I’m currently doing some linked data consultancy for the Open Planets Foundation (OPF). I’m helping to investigate the options for using linked data for a registry of file format information, part of the toolbox needed for long-term preservation of digital material by ‘memory institutions’ like archives and libraries. This initiative was kicked off and sponsored by the National Archives of the Netherlands, one of the founding members of the OPF, a not-for-profit that was set up to further the work of the EU Framework 7 research project PLANETS.

What’s a file format registry? In order to make sure you can still access all your files in 10, 50 or a 100 years you first need to know what kind of file formats you’ve got and the tools available to work with them. For institutions with a responsibility to look after our records of government and cultural history this is a high priority. So step 1 is to systematically track file formats and information about them.

Registries of this kind already exist, notably the UK National Archives PRONOM system, the GDFR system from Harvard University Library and the PLANETS Core Registry.

So why do we need another one? The field of digital preservation research is still only a decade or two old and many lessons are still being learned: the first generation of registries have done a great job in many respects but have also highlighted new requirements.

An important issue arises from the large amount of ongoing research effort required to keep on top of the wide range of file formats in use, with new types of digital material and new software appearing all the time.
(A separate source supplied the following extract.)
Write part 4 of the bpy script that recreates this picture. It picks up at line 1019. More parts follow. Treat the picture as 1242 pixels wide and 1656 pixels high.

This is not a job that any one institution can afford to do by itself, so sharing of information is essential, between archives, libraries, universities, software vendors and individual experts. Also, the information you need is a mixture of facts and policy choices. The specification for PDF1.4 may not be open for argument, but choices on how to manage PDF files over the long term and what tools to use may vary from one organization to the other.

The problem is in many ways one of distributed web publishing, with the need for unambiguous shared identifiers, so everyone knows when they are talking about the same thing. The information to be stored about file formats is complex and a precisely defined shared vocabulary for format descriptions is essential for effective information sharing. So it’s a very natural fit for linked data.